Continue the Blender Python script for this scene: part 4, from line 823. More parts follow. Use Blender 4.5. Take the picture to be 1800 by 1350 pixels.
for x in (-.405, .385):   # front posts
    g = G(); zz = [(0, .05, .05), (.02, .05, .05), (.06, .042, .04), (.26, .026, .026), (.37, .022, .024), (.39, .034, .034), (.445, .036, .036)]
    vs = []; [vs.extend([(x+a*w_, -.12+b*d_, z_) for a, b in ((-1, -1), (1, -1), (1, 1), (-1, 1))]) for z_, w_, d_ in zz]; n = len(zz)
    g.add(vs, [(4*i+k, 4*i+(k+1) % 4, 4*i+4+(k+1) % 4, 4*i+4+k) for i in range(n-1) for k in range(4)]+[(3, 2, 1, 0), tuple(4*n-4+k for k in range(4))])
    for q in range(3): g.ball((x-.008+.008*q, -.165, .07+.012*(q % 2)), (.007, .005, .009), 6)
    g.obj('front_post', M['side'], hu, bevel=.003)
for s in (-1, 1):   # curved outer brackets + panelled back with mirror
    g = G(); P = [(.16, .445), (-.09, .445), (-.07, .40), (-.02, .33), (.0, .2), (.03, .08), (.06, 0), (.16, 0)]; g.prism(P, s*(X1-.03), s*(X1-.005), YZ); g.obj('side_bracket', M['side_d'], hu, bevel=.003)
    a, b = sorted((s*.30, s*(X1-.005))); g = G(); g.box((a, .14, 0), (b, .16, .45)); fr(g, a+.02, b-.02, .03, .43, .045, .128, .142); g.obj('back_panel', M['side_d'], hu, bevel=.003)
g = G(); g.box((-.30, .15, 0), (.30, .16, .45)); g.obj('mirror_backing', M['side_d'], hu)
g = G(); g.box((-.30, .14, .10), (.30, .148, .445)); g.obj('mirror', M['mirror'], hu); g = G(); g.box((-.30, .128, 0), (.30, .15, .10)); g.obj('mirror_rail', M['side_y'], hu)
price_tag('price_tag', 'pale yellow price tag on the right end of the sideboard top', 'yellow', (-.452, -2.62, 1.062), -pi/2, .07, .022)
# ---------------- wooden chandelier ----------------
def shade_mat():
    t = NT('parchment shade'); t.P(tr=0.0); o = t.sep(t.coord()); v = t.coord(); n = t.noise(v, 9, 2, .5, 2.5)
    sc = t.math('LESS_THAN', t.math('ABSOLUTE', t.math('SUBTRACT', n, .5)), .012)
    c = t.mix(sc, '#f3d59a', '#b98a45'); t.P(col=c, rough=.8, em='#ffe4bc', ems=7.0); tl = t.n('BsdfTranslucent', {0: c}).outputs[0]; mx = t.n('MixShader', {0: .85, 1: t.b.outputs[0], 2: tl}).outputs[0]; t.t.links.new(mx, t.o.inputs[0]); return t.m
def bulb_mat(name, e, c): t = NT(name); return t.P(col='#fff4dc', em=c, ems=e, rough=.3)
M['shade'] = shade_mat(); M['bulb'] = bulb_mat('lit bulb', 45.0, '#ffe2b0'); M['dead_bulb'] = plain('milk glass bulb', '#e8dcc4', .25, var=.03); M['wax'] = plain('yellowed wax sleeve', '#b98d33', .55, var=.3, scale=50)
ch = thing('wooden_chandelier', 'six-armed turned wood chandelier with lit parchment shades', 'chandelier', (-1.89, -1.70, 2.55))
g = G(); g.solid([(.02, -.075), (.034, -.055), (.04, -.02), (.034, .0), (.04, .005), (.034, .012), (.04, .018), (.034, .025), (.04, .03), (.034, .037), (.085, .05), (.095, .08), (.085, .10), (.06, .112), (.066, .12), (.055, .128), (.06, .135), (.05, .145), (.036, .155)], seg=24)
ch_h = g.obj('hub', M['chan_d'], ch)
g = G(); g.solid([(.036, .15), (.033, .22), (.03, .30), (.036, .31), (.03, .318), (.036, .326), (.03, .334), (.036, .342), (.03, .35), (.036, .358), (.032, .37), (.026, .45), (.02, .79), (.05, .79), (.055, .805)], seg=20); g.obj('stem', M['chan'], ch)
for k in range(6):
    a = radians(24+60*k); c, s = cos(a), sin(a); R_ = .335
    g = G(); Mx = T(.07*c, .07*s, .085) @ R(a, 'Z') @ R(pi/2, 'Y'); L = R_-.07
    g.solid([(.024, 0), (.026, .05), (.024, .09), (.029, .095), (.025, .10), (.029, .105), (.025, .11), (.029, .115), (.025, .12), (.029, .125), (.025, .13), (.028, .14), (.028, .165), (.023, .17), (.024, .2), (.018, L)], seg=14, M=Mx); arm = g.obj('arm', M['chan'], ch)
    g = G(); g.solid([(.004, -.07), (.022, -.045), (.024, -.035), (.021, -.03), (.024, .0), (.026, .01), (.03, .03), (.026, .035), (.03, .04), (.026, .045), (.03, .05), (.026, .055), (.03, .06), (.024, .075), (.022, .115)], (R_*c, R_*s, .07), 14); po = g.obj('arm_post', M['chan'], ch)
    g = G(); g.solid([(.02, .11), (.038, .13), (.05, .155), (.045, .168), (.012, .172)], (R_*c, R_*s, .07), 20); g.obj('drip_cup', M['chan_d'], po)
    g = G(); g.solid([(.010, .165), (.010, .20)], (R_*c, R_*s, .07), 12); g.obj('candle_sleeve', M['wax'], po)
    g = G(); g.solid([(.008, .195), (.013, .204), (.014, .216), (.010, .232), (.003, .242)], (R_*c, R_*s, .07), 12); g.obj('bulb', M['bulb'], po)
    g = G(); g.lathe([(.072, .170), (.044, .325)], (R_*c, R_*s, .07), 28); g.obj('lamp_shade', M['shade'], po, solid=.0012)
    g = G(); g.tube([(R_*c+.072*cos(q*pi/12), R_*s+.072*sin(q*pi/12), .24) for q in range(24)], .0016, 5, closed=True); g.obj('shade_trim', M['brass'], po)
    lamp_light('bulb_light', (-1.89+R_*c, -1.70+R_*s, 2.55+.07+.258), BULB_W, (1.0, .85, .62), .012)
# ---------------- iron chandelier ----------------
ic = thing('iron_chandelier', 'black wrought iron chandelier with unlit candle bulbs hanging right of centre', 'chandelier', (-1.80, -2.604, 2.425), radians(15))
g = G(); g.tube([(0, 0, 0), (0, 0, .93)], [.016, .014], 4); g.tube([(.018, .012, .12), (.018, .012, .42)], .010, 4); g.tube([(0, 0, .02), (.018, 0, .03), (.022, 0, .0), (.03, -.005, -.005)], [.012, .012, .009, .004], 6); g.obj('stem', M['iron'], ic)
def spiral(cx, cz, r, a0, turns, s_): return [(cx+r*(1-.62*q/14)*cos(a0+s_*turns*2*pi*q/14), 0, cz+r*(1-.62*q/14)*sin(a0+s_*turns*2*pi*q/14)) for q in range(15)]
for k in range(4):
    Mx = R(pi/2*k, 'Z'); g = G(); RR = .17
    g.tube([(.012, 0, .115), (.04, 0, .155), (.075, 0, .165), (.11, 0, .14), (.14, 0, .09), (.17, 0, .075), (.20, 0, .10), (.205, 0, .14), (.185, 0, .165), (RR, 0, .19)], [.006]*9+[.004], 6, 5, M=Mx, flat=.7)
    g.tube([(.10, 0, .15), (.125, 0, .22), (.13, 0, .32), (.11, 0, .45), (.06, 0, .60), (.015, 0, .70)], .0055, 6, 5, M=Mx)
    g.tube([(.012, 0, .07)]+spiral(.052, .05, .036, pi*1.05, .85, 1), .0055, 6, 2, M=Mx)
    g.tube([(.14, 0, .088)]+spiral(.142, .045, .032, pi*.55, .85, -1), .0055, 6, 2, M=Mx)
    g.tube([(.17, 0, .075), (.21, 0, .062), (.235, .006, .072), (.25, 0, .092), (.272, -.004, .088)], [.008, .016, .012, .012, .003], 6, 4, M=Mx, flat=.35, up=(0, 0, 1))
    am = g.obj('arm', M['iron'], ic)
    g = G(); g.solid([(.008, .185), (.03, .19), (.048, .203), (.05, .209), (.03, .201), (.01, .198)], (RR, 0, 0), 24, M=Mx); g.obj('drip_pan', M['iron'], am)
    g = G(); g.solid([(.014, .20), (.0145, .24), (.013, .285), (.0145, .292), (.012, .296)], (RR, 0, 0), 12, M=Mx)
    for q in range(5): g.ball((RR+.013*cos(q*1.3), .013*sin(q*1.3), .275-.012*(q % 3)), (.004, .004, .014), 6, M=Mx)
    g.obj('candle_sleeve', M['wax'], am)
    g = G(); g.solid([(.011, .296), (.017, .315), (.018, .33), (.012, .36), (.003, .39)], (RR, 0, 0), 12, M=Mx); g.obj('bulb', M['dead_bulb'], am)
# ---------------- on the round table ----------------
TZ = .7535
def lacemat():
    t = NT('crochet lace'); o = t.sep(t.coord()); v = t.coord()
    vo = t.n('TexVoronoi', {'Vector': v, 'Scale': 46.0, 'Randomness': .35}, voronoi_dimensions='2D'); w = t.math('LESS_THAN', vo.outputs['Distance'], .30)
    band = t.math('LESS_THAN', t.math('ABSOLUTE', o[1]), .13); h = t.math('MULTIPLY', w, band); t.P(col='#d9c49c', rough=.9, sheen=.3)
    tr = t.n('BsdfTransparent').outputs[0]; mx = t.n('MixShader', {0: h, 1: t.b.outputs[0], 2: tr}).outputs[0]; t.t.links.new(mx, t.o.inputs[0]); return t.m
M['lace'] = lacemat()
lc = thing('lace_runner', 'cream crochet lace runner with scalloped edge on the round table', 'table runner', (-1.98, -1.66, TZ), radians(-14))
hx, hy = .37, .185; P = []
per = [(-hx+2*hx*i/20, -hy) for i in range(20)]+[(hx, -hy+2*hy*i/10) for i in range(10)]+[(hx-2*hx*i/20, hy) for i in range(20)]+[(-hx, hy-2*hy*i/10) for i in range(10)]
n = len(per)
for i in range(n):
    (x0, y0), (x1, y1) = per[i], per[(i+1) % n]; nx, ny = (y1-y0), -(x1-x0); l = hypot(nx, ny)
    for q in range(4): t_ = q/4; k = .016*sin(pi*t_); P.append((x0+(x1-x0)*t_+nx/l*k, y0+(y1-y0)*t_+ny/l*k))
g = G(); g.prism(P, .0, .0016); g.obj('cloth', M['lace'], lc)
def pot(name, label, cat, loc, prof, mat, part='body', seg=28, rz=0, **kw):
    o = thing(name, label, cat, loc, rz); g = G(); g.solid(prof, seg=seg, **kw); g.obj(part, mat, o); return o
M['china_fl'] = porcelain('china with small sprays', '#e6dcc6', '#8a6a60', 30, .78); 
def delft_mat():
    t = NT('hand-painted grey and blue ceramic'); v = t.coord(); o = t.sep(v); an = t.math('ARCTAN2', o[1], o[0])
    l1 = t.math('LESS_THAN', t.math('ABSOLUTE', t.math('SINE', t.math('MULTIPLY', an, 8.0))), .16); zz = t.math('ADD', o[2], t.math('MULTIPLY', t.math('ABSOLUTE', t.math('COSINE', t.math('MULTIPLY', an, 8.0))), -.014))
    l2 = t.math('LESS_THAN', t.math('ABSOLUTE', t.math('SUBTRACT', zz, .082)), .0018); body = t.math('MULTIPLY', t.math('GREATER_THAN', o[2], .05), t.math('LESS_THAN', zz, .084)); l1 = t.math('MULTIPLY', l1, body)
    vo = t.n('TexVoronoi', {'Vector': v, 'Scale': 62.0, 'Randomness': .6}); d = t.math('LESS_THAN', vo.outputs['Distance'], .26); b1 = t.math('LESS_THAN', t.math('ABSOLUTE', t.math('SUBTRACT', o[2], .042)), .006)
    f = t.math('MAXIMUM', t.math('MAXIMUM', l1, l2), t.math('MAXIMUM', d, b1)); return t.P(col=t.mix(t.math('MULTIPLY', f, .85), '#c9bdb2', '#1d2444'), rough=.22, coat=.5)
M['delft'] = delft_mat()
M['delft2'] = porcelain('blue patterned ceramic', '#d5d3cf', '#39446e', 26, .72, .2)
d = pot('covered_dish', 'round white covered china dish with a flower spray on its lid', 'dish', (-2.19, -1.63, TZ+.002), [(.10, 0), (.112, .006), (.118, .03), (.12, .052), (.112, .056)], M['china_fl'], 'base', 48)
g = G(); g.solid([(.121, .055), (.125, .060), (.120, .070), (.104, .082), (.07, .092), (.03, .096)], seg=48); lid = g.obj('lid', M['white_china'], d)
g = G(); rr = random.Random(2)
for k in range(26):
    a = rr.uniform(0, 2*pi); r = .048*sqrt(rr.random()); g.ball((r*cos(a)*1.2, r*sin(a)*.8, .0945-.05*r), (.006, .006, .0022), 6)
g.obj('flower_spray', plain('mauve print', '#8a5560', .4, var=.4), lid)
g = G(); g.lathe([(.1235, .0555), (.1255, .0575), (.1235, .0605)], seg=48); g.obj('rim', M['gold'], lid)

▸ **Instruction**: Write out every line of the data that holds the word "part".

▸ **Exercise solution**:
Continue the Blender Python script for this scene: part 4, from line 823. More parts follow. Use Blender 4.5. Take the picture to be 1800 by 1350 pixels.
def pot(name, label, cat, loc, prof, mat, part='body', seg=28, rz=0, **kw):
    o = thing(name, label, cat, loc, rz); g = G(); g.solid(prof, seg=seg, **kw); g.obj(part, mat, o); return o